Saturday, May 2, 2020

Nate Hood's Quarantine Qapsule # 27 My Lucky Stars [1985] ★★

Oh so, lemme tell youse guys about this fight scene. So, Jackie Chan is hot on the trail of a gang of yakuza hiding beneath a Japanese theme park. Wearing an Arale Norimaki mascot costume, he sneaks into the entrance of their subterranean base disguised as a Japanese-style haunted mansion. As he navigates the twists and turns of the mansion’s corridors, monsters from Japanese mythology jump out of the walls, the floor, the ceiling. Some are just animatronic props.
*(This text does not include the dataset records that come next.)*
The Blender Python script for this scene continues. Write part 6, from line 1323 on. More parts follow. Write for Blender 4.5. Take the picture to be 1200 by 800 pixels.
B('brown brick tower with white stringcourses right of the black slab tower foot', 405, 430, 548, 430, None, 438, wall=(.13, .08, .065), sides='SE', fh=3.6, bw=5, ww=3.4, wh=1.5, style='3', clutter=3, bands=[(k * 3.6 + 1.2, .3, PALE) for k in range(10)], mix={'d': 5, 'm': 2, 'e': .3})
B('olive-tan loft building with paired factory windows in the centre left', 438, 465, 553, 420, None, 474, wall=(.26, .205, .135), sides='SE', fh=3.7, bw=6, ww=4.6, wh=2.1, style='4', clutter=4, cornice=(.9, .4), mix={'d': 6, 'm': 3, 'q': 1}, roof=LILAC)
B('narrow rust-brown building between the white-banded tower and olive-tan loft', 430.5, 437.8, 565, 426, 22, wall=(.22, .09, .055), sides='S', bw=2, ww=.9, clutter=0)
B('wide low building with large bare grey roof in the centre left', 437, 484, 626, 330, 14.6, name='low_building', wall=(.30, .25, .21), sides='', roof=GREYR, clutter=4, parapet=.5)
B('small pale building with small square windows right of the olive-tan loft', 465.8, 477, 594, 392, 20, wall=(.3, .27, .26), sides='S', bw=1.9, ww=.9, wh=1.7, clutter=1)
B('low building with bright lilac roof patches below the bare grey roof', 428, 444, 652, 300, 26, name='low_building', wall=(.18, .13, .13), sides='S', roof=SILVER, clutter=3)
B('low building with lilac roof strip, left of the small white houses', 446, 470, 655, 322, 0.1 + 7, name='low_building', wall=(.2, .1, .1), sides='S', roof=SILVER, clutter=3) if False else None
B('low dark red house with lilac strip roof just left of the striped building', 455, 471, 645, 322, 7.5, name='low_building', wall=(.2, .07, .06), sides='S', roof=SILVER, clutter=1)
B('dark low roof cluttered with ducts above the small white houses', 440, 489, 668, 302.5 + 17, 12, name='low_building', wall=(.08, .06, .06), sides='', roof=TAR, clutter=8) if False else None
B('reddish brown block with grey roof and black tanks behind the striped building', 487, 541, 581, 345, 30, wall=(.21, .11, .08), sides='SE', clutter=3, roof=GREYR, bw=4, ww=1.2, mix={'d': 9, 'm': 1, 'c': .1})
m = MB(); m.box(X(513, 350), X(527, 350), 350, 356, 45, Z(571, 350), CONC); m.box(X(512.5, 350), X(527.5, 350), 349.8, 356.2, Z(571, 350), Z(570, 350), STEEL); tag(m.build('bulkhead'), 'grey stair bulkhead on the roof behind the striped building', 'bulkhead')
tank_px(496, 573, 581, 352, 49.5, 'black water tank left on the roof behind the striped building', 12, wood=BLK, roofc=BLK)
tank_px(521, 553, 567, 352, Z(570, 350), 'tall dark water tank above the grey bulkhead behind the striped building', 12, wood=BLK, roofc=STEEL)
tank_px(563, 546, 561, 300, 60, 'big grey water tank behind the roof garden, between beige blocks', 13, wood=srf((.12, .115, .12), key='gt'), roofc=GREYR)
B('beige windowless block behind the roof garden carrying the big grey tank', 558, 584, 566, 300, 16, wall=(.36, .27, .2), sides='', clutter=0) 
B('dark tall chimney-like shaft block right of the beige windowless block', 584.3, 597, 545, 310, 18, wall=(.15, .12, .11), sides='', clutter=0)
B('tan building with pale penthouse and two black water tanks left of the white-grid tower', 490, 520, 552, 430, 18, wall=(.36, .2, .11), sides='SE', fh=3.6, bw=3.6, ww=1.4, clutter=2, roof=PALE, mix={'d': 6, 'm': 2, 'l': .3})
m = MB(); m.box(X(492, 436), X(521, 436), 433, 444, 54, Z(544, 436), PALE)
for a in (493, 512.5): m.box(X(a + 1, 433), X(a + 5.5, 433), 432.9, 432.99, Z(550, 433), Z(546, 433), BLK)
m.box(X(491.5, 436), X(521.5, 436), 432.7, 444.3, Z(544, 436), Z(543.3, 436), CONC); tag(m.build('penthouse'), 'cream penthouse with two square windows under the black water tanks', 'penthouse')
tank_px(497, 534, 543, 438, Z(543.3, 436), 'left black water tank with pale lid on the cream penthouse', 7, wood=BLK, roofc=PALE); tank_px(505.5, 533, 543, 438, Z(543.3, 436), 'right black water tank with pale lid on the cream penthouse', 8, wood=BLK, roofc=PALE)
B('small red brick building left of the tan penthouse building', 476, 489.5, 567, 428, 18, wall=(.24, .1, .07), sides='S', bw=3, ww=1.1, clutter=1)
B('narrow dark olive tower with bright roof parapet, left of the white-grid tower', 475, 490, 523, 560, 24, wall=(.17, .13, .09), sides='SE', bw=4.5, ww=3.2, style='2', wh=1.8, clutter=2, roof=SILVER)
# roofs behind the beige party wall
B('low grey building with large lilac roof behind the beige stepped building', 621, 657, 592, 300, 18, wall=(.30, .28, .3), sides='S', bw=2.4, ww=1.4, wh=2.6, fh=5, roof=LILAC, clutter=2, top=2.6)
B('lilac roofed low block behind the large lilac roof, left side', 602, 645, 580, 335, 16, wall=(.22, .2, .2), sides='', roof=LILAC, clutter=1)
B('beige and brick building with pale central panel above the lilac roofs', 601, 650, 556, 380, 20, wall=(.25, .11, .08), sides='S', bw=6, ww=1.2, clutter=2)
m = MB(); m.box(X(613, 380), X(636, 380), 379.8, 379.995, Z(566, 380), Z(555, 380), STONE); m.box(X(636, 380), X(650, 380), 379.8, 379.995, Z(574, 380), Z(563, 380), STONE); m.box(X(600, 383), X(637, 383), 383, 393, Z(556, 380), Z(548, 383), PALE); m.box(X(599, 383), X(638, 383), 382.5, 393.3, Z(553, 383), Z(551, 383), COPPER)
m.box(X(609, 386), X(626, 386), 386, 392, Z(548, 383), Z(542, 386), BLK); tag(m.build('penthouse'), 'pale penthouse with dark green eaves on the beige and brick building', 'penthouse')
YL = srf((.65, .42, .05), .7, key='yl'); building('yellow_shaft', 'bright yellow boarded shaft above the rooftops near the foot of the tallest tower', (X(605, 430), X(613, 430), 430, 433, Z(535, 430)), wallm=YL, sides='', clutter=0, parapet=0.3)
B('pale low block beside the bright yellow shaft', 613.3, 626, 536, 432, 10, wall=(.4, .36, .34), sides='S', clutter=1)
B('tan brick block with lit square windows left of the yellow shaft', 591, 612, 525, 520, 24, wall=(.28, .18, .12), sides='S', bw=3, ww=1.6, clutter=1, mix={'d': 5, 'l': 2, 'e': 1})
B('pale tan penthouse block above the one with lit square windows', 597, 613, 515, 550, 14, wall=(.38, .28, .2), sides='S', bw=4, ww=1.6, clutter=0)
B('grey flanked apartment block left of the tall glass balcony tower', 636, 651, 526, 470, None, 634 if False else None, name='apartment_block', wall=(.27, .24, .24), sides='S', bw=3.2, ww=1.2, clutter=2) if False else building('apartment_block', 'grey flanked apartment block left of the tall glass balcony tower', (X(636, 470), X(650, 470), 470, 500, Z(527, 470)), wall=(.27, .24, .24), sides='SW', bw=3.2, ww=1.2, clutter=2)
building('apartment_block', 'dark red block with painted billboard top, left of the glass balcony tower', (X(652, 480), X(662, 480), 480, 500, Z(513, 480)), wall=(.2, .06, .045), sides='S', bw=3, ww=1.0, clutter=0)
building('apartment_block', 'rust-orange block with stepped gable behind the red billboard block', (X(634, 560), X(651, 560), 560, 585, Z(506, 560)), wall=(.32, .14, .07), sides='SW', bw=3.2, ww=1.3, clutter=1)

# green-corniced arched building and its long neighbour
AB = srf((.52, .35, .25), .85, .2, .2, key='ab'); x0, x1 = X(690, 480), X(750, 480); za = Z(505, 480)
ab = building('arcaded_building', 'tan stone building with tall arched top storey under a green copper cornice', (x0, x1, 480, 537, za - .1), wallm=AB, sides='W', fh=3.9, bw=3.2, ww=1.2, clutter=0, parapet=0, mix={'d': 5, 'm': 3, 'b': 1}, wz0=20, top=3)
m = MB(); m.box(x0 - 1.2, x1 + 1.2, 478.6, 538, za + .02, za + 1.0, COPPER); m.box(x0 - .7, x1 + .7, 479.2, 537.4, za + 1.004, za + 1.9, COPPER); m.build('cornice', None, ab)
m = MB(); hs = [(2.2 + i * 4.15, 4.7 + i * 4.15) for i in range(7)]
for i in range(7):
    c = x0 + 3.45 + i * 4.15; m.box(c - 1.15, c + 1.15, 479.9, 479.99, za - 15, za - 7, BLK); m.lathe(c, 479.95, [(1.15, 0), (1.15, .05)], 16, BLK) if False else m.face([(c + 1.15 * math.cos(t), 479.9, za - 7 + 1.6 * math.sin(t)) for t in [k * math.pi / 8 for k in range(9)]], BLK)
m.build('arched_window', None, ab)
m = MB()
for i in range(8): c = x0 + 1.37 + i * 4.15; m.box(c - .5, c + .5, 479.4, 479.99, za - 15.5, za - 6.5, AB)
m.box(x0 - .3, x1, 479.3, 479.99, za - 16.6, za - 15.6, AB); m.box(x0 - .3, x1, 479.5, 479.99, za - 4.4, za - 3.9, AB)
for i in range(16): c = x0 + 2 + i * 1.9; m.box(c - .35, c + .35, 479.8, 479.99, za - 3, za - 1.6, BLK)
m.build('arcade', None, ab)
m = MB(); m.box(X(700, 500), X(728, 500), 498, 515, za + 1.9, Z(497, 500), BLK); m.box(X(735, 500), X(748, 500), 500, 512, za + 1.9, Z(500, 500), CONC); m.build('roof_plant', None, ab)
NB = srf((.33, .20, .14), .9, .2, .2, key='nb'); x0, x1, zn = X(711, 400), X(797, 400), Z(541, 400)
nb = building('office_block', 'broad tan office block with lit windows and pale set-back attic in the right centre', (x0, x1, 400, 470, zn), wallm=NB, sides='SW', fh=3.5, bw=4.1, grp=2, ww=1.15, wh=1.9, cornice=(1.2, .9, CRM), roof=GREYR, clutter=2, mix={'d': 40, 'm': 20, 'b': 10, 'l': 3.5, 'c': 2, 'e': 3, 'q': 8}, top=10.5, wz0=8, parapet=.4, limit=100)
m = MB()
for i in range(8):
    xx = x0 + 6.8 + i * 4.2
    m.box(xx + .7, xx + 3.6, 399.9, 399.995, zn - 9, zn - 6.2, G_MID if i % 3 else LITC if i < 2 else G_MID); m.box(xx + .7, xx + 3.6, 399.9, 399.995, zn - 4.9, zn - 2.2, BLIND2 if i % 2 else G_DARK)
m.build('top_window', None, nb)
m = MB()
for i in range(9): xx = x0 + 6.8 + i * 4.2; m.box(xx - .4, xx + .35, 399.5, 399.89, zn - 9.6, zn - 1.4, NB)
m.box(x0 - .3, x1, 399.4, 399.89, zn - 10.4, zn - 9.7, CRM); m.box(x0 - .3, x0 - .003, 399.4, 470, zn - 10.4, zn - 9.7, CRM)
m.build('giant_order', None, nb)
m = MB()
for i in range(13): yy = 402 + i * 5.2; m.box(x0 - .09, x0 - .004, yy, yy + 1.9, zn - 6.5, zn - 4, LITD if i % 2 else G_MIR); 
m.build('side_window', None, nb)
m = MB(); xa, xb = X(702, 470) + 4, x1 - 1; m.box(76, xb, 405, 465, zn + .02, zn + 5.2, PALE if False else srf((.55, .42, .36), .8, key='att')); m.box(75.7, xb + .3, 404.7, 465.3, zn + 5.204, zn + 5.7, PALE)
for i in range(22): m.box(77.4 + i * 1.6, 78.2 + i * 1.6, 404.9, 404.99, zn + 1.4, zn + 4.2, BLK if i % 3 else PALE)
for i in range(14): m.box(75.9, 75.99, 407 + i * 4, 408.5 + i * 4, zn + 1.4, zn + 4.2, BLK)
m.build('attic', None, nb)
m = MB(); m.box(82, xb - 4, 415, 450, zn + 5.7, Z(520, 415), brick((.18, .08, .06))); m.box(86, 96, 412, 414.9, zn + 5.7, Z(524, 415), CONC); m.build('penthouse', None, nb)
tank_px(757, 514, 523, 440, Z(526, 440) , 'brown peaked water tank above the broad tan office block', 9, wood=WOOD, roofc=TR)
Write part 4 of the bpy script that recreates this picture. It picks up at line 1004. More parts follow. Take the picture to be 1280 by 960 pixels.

But others are henchmen dressed like ninja or demonic geisha who attack him with the element of surprise. Armed with a sword and handgun, Chan shoots and slashes his way through them. He doesn’t just beat them up, he straight up kills these goons, blasting them at point blank range and impaling them with his sword. It’s a showcase of Chan’s manic comedic energy and physical precision at its very best, particularly a couple of stunts in an upside-down room. Elsewhere, a Hong Kong detective woman played by Sibelle Hu squares off against a yakuza killer. The killer disrobes her yukata revealing an 80s aerobics leotard beneath. And beneath the leotard is Michiko Nishiwaki, Japan’s first female powerlifting champion, in all her cut, muscly glory. It’s a moment internet memes were made for.

All this happens in the last thirty minutes of Sammo Hung’s My Lucky Stars, the loose sequel to his 1983 action comedy Winners and Sinners. These were the first two films in the Lucky Stars franchise which saw Hung lead an all-star ensemble cast of famous Hong Kong actors. And this emphasis on the ensemble is exactly why My Lucky Stars doesn’t work despite its glorious climax. The majority of the film is comprised of bawdy comedic set pieces. (Chan only has about twenty minutes of screen time!) Some of the sequences work—the best being one where the Stars try and order food via pantomime from a Japanese waiter who doesn’t speak Chinese, resulting in a genuinely clever dick joke. But most of the bawdiness comes from the Stars sexually harassing and assaulting Hu. (In one scene, Hung literally has to stop the other Stars from storming into Hu’s room and raping her. This horrific moment is made all the worse in light of the numerous rape allegations made against Eric Tsang, one of the Stars.)

It’s 15% amazing action, 85% nauseating sex comedy.